▶ [EXERCISE BRIEF] Using the listing below, extract each line that has the word "empty" in it.

▶ [DATA FOR THE TASK]
• • • • • • •

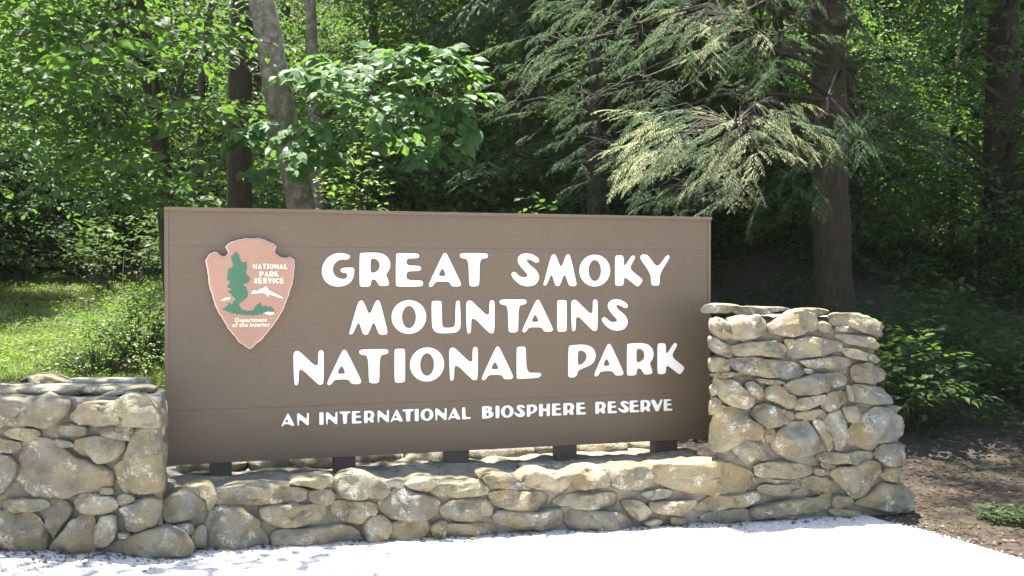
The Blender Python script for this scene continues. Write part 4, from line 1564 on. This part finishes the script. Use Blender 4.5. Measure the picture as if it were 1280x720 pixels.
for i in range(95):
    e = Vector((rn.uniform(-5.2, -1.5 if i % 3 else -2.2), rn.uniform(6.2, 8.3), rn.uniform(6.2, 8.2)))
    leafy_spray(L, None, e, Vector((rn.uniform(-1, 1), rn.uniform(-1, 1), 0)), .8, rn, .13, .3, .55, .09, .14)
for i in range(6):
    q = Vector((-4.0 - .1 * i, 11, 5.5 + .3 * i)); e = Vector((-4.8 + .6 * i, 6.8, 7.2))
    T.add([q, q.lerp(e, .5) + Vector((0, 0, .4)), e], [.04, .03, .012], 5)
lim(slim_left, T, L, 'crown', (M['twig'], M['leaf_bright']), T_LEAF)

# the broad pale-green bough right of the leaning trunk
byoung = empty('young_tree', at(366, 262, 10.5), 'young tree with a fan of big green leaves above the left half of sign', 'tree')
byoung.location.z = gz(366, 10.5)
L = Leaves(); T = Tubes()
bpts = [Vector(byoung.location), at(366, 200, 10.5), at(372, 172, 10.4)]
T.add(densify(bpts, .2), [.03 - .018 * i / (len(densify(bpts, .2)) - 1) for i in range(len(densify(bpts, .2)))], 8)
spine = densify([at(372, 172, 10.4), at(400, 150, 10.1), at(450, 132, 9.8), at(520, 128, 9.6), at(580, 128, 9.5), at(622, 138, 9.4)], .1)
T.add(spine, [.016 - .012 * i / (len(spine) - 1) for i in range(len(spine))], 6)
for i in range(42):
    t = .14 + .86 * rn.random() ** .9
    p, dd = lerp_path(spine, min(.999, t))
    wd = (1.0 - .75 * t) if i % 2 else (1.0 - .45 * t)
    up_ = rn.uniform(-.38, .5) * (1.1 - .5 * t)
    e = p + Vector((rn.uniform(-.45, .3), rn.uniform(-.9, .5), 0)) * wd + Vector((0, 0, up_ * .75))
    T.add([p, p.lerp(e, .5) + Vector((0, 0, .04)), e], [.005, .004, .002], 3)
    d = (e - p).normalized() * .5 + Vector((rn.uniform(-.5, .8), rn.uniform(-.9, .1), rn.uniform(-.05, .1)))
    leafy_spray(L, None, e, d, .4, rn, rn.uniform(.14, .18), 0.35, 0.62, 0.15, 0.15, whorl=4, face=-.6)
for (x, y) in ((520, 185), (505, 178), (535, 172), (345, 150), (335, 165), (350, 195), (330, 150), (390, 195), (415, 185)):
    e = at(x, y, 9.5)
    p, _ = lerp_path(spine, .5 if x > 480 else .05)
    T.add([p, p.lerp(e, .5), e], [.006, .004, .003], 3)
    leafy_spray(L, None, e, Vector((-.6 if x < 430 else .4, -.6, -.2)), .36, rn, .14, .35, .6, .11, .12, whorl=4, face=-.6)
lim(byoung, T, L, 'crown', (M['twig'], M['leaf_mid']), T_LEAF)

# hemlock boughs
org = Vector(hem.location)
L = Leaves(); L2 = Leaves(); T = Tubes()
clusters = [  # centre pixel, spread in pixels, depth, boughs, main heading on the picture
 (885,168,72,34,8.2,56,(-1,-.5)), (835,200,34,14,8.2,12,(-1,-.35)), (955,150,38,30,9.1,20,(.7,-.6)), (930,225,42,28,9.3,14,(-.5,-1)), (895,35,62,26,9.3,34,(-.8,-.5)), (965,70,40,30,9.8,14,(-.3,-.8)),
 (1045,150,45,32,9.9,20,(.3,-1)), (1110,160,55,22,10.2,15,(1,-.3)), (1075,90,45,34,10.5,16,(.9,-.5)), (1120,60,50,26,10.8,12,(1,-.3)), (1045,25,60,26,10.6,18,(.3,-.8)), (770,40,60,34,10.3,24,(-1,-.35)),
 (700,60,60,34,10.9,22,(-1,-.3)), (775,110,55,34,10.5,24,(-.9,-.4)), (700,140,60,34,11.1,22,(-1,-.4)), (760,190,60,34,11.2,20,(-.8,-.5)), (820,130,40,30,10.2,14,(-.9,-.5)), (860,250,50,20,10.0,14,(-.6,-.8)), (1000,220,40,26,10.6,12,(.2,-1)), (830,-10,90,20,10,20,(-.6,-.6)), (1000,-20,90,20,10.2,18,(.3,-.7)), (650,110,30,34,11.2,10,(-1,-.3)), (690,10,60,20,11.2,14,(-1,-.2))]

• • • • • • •

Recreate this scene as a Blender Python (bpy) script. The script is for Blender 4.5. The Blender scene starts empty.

• • • • • • •

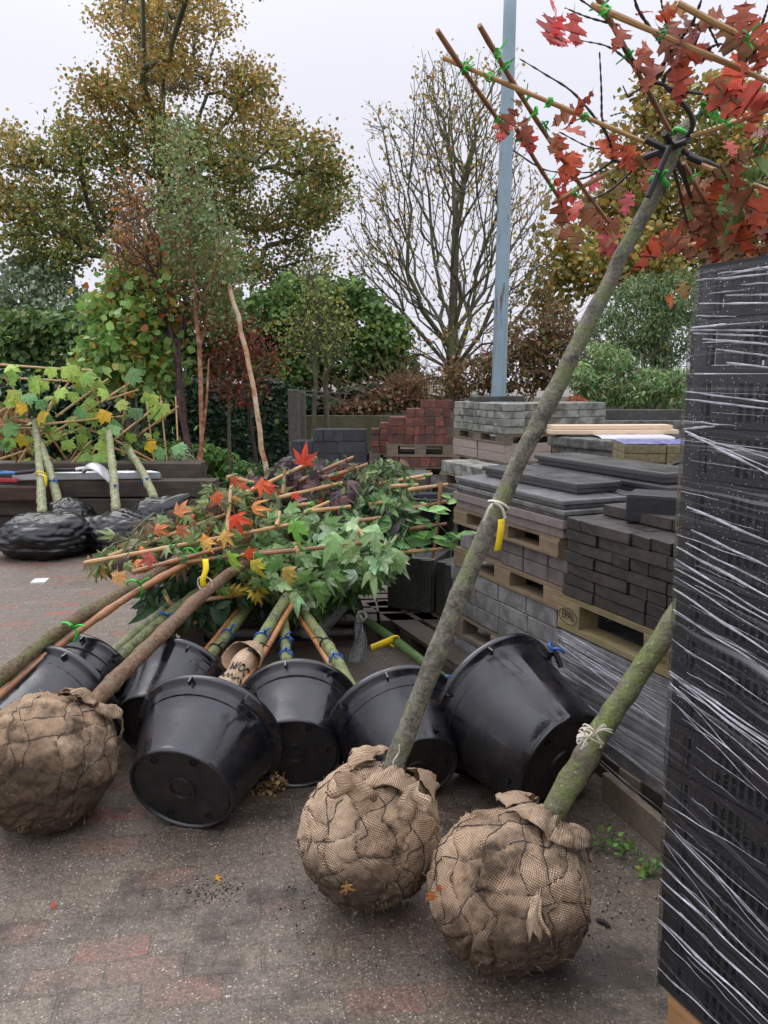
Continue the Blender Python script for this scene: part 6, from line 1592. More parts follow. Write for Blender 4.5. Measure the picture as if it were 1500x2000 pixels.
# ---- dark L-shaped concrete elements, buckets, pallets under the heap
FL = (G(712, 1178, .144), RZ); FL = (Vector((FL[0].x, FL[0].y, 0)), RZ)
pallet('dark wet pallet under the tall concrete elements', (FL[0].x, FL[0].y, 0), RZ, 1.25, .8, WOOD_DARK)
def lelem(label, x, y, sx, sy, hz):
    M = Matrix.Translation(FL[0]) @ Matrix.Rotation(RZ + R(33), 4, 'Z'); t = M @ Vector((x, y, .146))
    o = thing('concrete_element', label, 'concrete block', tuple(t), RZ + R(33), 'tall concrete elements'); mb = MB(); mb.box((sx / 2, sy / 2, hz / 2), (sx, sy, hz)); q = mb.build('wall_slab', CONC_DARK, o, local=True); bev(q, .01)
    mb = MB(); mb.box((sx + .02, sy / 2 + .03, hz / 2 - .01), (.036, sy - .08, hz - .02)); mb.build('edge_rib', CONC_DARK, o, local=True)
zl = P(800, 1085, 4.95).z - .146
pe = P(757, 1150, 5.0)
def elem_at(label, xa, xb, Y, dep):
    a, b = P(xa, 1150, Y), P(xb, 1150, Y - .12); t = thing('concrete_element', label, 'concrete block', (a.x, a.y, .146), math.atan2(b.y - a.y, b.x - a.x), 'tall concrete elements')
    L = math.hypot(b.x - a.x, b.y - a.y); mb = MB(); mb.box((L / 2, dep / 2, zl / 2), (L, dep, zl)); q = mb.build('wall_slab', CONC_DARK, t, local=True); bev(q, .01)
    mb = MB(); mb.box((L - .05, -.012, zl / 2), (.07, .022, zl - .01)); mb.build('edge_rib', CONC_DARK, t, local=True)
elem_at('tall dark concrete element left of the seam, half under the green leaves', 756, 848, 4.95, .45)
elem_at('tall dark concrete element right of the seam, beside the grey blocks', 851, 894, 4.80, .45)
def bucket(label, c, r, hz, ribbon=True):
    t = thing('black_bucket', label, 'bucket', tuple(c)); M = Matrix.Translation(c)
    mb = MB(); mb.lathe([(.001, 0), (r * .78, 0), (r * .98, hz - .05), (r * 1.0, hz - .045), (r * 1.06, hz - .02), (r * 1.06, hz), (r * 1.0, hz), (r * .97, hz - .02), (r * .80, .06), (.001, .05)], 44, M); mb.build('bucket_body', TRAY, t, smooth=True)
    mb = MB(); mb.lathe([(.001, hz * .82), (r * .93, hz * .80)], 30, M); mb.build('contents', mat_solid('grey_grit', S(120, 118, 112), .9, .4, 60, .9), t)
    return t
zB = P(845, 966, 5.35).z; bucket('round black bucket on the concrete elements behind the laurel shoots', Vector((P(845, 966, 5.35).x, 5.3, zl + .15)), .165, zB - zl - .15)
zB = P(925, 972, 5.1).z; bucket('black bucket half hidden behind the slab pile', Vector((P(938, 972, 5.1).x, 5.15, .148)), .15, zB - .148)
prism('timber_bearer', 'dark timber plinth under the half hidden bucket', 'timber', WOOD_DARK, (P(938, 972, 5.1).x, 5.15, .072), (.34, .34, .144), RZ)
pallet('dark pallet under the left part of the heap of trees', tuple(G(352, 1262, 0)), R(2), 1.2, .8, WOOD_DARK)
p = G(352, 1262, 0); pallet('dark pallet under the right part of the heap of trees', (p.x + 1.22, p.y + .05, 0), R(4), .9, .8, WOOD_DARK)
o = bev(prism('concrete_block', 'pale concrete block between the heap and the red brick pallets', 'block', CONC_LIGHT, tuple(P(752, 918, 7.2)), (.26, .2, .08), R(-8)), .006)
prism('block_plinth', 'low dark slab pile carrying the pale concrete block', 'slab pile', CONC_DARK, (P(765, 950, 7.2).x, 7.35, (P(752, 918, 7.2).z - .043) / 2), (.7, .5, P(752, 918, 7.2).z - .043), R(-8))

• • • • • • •

▶ [FINAL RESULT]
byoung = empty('young_tree', at(366, 262, 10.5), 'young tree with a fan of big green leaves above the left half of sign', 'tree')
Recreate this scene as a Blender Python (bpy) script. The script is for Blender 4.5. The Blender scene starts empty.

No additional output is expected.